◆ **Task brief**
Every line containing the word "script" needs to be found and copied.

◆ **Data to use**

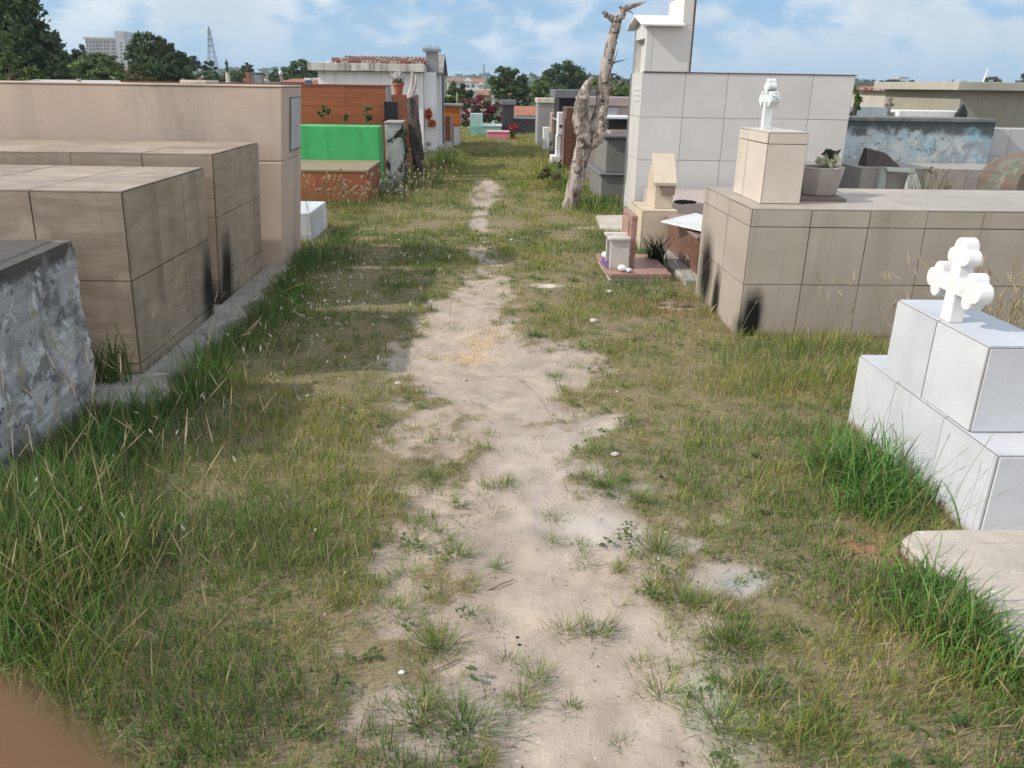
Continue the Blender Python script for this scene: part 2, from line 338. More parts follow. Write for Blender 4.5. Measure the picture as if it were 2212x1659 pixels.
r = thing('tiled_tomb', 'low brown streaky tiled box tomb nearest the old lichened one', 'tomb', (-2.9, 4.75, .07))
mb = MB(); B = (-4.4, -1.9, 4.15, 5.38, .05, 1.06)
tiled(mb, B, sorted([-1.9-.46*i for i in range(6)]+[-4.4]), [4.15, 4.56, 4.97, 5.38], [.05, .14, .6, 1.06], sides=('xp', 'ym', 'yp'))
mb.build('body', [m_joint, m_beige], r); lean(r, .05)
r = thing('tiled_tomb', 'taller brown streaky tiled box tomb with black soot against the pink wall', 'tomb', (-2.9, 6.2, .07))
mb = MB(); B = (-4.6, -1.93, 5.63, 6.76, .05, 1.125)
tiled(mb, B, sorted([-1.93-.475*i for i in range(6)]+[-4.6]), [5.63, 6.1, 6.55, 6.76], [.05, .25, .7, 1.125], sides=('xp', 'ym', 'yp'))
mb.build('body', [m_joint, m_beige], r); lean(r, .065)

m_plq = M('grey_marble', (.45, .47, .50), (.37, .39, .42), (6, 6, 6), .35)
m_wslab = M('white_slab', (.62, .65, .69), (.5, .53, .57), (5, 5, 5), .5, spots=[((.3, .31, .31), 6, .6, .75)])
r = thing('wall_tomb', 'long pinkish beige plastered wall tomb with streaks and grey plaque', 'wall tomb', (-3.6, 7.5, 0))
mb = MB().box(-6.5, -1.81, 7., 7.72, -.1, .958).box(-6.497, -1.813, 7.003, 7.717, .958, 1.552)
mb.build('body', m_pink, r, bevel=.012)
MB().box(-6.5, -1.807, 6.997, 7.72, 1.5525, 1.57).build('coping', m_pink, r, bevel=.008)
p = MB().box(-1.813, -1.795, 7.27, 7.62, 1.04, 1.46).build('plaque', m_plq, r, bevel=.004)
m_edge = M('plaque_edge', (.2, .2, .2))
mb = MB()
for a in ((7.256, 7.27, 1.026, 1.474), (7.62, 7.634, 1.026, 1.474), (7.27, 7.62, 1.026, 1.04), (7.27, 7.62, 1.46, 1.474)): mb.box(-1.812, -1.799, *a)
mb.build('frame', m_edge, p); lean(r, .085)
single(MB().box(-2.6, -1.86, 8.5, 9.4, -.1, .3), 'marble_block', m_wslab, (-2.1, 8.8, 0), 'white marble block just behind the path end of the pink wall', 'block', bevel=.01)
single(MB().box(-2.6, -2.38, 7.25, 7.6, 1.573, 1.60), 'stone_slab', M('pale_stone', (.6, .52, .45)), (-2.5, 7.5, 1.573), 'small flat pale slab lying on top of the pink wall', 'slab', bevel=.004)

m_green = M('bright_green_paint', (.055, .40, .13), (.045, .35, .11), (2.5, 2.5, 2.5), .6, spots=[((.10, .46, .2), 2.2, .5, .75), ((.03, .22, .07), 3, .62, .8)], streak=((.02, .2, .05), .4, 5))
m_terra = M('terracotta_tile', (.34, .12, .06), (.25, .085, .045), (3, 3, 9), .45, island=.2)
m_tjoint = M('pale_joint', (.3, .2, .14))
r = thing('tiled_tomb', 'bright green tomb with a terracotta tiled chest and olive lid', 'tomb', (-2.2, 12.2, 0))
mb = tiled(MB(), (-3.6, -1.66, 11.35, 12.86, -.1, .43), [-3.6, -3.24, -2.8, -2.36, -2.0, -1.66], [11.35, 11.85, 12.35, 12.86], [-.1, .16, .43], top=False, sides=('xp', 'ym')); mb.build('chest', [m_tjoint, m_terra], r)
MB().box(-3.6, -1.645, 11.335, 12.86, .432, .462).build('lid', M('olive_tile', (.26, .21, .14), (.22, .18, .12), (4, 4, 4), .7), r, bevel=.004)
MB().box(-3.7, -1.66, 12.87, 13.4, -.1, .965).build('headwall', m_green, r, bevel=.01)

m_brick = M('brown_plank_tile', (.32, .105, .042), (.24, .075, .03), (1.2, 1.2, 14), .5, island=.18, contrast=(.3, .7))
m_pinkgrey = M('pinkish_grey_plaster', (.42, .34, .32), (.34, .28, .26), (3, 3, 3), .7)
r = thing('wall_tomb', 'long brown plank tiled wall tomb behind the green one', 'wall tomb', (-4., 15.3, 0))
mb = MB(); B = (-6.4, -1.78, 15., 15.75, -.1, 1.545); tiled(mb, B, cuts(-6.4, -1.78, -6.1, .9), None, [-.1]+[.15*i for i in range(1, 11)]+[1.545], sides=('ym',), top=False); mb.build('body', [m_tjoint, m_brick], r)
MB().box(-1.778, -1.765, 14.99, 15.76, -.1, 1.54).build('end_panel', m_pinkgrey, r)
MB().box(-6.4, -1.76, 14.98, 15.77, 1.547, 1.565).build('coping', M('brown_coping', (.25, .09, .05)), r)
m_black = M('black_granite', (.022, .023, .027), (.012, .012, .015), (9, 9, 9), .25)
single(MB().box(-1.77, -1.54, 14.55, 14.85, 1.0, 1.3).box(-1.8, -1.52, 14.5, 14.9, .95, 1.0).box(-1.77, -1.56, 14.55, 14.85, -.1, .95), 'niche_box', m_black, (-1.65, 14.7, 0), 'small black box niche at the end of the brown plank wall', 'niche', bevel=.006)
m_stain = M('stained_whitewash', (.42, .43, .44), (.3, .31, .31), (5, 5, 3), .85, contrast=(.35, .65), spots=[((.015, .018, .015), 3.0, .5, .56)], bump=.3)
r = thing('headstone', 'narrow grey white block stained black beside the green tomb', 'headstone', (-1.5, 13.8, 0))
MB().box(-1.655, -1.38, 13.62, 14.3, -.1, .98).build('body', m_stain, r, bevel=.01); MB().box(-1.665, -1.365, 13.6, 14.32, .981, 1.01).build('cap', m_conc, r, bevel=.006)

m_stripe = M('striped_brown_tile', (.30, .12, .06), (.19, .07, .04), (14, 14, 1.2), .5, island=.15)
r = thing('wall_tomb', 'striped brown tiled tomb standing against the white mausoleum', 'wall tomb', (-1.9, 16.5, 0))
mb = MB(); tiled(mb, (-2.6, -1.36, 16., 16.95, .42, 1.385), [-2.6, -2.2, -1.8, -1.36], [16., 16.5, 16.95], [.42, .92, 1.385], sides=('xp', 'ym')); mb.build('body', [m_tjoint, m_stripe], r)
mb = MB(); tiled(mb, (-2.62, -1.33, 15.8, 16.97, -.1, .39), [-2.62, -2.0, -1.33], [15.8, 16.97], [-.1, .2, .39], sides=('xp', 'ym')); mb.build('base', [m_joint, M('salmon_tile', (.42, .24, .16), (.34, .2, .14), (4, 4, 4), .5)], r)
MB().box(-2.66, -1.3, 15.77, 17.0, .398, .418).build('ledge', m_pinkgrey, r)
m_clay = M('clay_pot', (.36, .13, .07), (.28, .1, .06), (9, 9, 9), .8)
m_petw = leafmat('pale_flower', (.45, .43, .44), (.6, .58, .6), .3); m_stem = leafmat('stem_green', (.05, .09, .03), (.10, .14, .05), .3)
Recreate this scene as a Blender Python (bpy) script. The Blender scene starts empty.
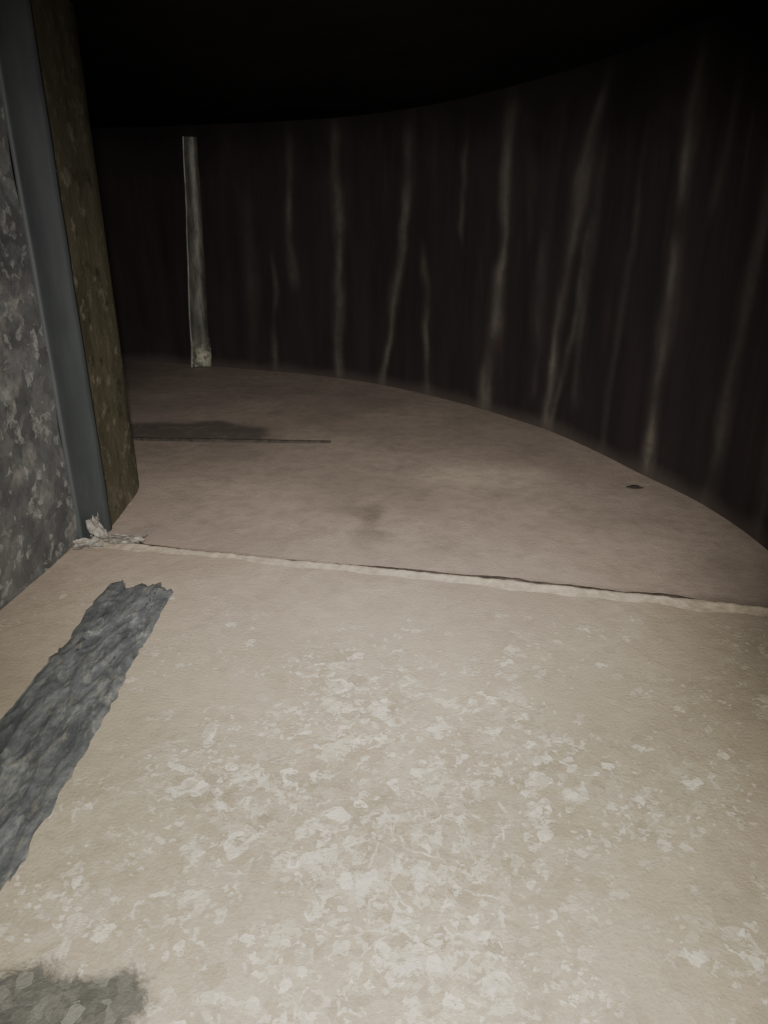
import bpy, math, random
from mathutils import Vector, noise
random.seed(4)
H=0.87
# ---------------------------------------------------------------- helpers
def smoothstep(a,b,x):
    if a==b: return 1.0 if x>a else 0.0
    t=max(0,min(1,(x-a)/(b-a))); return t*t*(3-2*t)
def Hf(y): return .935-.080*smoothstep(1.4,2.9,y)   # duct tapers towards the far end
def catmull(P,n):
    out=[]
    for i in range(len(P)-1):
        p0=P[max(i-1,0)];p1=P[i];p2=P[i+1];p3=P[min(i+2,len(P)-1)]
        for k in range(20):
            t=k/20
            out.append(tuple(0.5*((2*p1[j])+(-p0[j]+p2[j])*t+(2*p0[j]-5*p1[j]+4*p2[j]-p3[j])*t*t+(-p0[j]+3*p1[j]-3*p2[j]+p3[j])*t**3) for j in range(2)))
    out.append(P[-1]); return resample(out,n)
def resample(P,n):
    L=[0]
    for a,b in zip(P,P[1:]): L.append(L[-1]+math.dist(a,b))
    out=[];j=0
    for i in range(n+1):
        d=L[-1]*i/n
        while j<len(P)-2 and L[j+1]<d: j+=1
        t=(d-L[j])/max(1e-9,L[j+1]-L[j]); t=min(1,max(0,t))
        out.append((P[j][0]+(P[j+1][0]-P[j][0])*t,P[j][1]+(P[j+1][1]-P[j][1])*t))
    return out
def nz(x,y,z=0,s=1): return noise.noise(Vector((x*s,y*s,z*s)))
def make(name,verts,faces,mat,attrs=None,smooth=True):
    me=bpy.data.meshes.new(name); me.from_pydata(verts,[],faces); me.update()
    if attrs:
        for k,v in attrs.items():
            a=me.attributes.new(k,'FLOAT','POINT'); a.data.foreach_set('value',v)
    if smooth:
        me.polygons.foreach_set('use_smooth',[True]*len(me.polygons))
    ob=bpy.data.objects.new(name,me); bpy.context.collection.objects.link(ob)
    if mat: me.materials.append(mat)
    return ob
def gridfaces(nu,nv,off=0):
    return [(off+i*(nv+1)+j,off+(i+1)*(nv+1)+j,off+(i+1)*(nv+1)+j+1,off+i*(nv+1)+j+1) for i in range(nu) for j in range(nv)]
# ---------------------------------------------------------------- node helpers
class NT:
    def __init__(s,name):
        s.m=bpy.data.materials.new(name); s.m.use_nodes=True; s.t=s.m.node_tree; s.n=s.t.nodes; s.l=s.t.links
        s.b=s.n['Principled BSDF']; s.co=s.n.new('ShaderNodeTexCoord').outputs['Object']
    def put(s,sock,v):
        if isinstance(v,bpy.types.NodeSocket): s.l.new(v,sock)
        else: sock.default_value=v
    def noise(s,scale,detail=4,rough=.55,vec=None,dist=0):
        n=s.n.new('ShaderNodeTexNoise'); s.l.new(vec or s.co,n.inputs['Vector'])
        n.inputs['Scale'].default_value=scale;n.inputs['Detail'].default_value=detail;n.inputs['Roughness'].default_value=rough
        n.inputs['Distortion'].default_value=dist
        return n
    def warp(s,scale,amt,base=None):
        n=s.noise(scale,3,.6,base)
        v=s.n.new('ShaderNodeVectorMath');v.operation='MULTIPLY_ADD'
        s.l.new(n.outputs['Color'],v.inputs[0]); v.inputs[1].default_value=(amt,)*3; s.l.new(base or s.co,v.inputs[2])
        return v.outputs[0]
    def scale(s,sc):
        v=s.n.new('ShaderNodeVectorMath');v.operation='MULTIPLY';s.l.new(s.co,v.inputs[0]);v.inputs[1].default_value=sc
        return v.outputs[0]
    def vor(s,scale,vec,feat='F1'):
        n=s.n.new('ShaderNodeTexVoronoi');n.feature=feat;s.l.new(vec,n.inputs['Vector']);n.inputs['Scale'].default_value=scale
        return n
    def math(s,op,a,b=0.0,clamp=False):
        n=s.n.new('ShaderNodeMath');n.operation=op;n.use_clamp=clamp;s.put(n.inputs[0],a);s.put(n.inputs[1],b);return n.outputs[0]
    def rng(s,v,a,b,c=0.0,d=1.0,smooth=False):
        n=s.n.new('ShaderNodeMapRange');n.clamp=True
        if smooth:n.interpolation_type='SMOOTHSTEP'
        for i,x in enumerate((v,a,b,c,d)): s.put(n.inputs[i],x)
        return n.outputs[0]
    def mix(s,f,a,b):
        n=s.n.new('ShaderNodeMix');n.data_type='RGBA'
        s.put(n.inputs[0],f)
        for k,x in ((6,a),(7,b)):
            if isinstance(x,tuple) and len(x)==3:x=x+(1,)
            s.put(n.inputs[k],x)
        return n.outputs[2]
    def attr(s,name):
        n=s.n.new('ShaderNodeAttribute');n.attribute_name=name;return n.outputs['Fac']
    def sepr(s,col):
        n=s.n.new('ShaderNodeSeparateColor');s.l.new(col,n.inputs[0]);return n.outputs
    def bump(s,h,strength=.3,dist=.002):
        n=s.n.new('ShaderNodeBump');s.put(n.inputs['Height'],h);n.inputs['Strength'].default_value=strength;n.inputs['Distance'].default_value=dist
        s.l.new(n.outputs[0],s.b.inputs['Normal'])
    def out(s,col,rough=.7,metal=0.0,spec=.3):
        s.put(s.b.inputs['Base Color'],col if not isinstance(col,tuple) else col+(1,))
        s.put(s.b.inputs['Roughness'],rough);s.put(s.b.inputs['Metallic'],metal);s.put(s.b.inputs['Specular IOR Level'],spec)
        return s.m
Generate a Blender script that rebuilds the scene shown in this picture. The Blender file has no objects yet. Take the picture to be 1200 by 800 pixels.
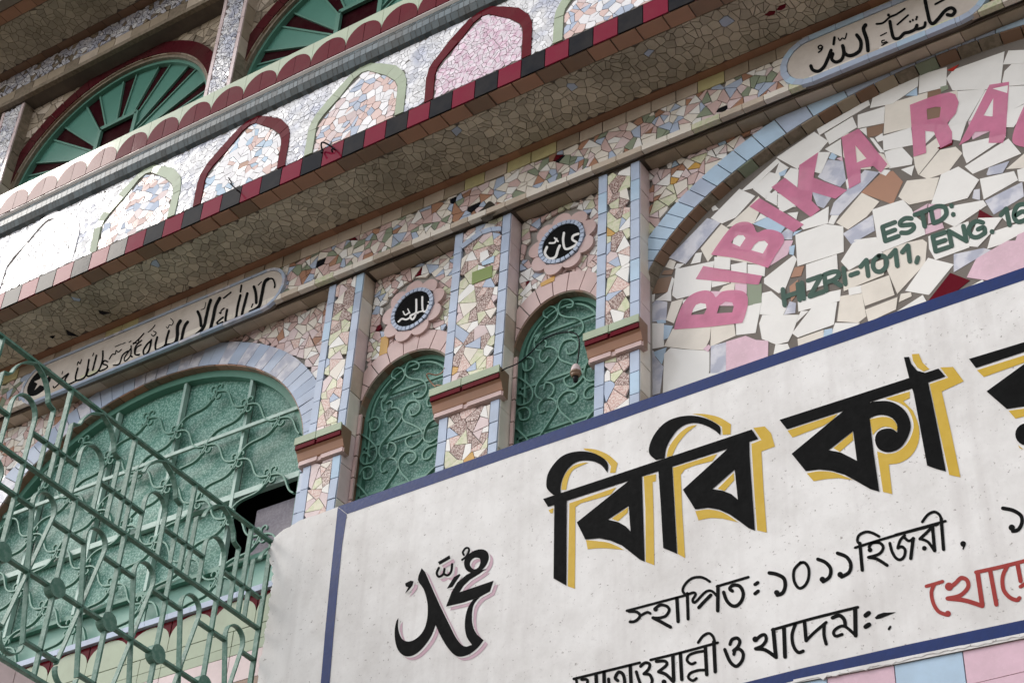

◆ **Answer to this problem**
Continue the Blender Python script for this scene: part 2, from line 338. More parts follow. Write for Blender 4.5. Measure the picture as if it were 2212x1659 pixels.
Recreate this scene as a Blender Python (bpy) script. The Blender scene starts empty.
Generate a Blender script that rebuilds the scene shown in this picture. The Blender file has no objects yet. Take the picture to be 1200 by 800 pixels.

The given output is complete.